::: Provided data

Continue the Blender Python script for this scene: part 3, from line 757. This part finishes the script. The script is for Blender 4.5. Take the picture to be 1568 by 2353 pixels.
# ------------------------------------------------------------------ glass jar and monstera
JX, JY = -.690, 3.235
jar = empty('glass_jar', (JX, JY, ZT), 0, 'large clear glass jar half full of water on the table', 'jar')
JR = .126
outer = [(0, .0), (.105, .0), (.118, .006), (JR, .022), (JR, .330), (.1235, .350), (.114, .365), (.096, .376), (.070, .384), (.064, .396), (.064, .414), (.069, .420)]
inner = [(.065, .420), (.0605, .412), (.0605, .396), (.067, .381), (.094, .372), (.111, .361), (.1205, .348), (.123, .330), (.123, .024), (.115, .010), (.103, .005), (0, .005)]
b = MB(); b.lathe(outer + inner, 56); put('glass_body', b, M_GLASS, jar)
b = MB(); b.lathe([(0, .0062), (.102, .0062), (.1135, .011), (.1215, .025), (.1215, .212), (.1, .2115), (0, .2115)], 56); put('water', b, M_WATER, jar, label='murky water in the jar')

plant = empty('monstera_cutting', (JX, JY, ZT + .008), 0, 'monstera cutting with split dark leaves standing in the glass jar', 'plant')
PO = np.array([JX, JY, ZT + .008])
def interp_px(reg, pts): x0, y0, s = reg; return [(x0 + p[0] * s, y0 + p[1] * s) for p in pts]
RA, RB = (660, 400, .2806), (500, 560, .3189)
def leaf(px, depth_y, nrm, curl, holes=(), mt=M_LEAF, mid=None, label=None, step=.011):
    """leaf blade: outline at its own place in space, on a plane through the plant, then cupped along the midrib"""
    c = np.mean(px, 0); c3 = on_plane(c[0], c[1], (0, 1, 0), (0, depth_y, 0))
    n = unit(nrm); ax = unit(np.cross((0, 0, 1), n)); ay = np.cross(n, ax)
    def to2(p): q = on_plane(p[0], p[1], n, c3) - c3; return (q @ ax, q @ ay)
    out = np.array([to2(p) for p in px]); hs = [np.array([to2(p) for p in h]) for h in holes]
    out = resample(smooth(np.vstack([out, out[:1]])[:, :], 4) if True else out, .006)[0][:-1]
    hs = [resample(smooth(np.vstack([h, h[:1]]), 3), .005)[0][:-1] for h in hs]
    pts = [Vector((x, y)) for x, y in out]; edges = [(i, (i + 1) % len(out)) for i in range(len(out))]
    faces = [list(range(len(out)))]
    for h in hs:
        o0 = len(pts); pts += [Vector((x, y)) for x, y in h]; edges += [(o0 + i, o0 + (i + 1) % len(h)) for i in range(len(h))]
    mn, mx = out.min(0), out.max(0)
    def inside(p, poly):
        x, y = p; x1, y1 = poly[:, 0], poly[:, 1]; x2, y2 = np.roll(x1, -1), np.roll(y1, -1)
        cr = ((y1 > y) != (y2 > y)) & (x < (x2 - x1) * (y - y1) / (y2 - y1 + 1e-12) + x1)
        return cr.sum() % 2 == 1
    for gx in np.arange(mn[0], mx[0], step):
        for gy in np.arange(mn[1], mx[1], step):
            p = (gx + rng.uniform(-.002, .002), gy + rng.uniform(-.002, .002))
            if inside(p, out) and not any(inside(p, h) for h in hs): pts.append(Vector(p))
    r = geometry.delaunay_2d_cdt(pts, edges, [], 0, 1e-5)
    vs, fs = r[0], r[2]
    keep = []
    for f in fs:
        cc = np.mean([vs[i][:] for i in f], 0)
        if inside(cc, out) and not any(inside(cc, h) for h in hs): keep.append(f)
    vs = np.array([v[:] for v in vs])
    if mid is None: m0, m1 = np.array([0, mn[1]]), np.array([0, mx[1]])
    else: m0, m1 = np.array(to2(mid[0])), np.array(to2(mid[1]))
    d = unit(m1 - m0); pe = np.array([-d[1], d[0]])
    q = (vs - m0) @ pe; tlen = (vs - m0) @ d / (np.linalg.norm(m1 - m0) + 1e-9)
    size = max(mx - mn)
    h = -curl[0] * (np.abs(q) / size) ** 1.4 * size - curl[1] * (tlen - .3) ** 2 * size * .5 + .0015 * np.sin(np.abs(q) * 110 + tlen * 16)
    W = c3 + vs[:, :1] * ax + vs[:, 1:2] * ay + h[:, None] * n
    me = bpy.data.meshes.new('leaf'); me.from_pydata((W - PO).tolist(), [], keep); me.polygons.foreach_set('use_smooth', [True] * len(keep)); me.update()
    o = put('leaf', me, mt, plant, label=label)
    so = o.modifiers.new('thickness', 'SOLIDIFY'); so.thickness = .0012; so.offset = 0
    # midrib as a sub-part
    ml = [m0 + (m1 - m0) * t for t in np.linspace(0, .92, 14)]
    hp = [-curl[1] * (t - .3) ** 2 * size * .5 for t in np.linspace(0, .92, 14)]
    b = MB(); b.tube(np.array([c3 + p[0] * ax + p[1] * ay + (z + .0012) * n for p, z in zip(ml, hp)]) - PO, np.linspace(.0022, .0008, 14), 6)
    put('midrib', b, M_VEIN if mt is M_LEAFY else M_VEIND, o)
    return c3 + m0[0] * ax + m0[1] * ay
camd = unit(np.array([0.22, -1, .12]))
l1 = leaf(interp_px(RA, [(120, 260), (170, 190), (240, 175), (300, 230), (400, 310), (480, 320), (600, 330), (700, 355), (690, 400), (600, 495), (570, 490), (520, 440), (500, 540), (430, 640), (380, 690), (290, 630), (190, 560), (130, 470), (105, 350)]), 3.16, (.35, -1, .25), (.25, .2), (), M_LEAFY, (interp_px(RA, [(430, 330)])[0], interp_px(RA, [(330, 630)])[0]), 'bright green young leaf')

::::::

Exactly reproduce the material above.

Continue the Blender Python script for this scene: part 3, from line 757. This part finishes the script. The script is for Blender 4.5. Take the picture to be 1568 by 2353 pixels.
# ------------------------------------------------------------------ glass jar and monstera
JX, JY = -.690, 3.235
jar = empty('glass_jar', (JX, JY, ZT), 0, 'large clear glass jar half full of water on the table', 'jar')
JR = .126
outer = [(0, .0), (.105, .0), (.118, .006), (JR, .022), (JR, .330), (.1235, .350), (.114, .365), (.096, .376), (.070, .384), (.064, .396), (.064, .414), (.069, .420)]
inner = [(.065, .420), (.0605, .412), (.0605, .396), (.067, .381), (.094, .372), (.111, .361), (.1205, .348), (.123, .330), (.123, .024), (.115, .010), (.103, .005), (0, .005)]
b = MB(); b.lathe(outer + inner, 56); put('glass_body', b, M_GLASS, jar)
b = MB(); b.lathe([(0, .0062), (.102, .0062), (.1135, .011), (.1215, .025), (.1215, .212), (.1, .2115), (0, .2115)], 56); put('water', b, M_WATER, jar, label='murky water in the jar')

plant = empty('monstera_cutting', (JX, JY, ZT + .008), 0, 'monstera cutting with split dark leaves standing in the glass jar', 'plant')
PO = np.array([JX, JY, ZT + .008])
def interp_px(reg, pts): x0, y0, s = reg; return [(x0 + p[0] * s, y0 + p[1] * s) for p in pts]
RA, RB = (660, 400, .2806), (500, 560, .3189)
def leaf(px, depth_y, nrm, curl, holes=(), mt=M_LEAF, mid=None, label=None, step=.011):
    """leaf blade: outline at its own place in space, on a plane through the plant, then cupped along the midrib"""
    c = np.mean(px, 0); c3 = on_plane(c[0], c[1], (0, 1, 0), (0, depth_y, 0))
    n = unit(nrm); ax = unit(np.cross((0, 0, 1), n)); ay = np.cross(n, ax)
    def to2(p): q = on_plane(p[0], p[1], n, c3) - c3; return (q @ ax, q @ ay)
    out = np.array([to2(p) for p in px]); hs = [np.array([to2(p) for p in h]) for h in holes]
    out = resample(smooth(np.vstack([out, out[:1]])[:, :], 4) if True else out, .006)[0][:-1]
    hs = [resample(smooth(np.vstack([h, h[:1]]), 3), .005)[0][:-1] for h in hs]
    pts = [Vector((x, y)) for x, y in out]; edges = [(i, (i + 1) % len(out)) for i in range(len(out))]
    faces = [list(range(len(out)))]
    for h in hs:
        o0 = len(pts); pts += [Vector((x, y)) for x, y in h]; edges += [(o0 + i, o0 + (i + 1) % len(h)) for i in range(len(h))]
    mn, mx = out.min(0), out.max(0)
    def inside(p, poly):
        x, y = p; x1, y1 = poly[:, 0], poly[:, 1]; x2, y2 = np.roll(x1, -1), np.roll(y1, -1)
        cr = ((y1 > y) != (y2 > y)) & (x < (x2 - x1) * (y - y1) / (y2 - y1 + 1e-12) + x1)
        return cr.sum() % 2 == 1
    for gx in np.arange(mn[0], mx[0], step):
        for gy in np.arange(mn[1], mx[1], step):
            p = (gx + rng.uniform(-.002, .002), gy + rng.uniform(-.002, .002))
            if inside(p, out) and not any(inside(p, h) for h in hs): pts.append(Vector(p))
    r = geometry.delaunay_2d_cdt(pts, edges, [], 0, 1e-5)
    vs, fs = r[0], r[2]
    keep = []
    for f in fs:
        cc = np.mean([vs[i][:] for i in f], 0)
        if inside(cc, out) and not any(inside(cc, h) for h in hs): keep.append(f)
    vs = np.array([v[:] for v in vs])
    if mid is None: m0, m1 = np.array([0, mn[1]]), np.array([0, mx[1]])
    else: m0, m1 = np.array(to2(mid[0])), np.array(to2(mid[1]))
    d = unit(m1 - m0); pe = np.array([-d[1], d[0]])
    q = (vs - m0) @ pe; tlen = (vs - m0) @ d / (np.linalg.norm(m1 - m0) + 1e-9)
    size = max(mx - mn)
    h = -curl[0] * (np.abs(q) / size) ** 1.4 * size - curl[1] * (tlen - .3) ** 2 * size * .5 + .0015 * np.sin(np.abs(q) * 110 + tlen * 16)
    W = c3 + vs[:, :1] * ax + vs[:, 1:2] * ay + h[:, None] * n
    me = bpy.data.meshes.new('leaf'); me.from_pydata((W - PO).tolist(), [], keep); me.polygons.foreach_set('use_smooth', [True] * len(keep)); me.update()
    o = put('leaf', me, mt, plant, label=label)
    so = o.modifiers.new('thickness', 'SOLIDIFY'); so.thickness = .0012; so.offset = 0
    # midrib as a sub-part
    ml = [m0 + (m1 - m0) * t for t in np.linspace(0, .92, 14)]
    hp = [-curl[1] * (t - .3) ** 2 * size * .5 for t in np.linspace(0, .92, 14)]
    b = MB(); b.tube(np.array([c3 + p[0] * ax + p[1] * ay + (z + .0012) * n for p, z in zip(ml, hp)]) - PO, np.linspace(.0022, .0008, 14), 6)
    put('midrib', b, M_VEIN if mt is M_LEAFY else M_VEIND, o)
    return c3 + m0[0] * ax + m0[1] * ay
camd = unit(np.array([0.22, -1, .12]))
l1 = leaf(interp_px(RA, [(120, 260), (170, 190), (240, 175), (300, 230), (400, 310), (480, 320), (600, 330), (700, 355), (690, 400), (600, 495), (570, 490), (520, 440), (500, 540), (430, 640), (380, 690), (290, 630), (190, 560), (130, 470), (105, 350)]), 3.16, (.35, -1, .25), (.25, .2), (), M_LEAFY, (interp_px(RA, [(430, 330)])[0], interp_px(RA, [(330, 630)])[0]), 'bright green young leaf')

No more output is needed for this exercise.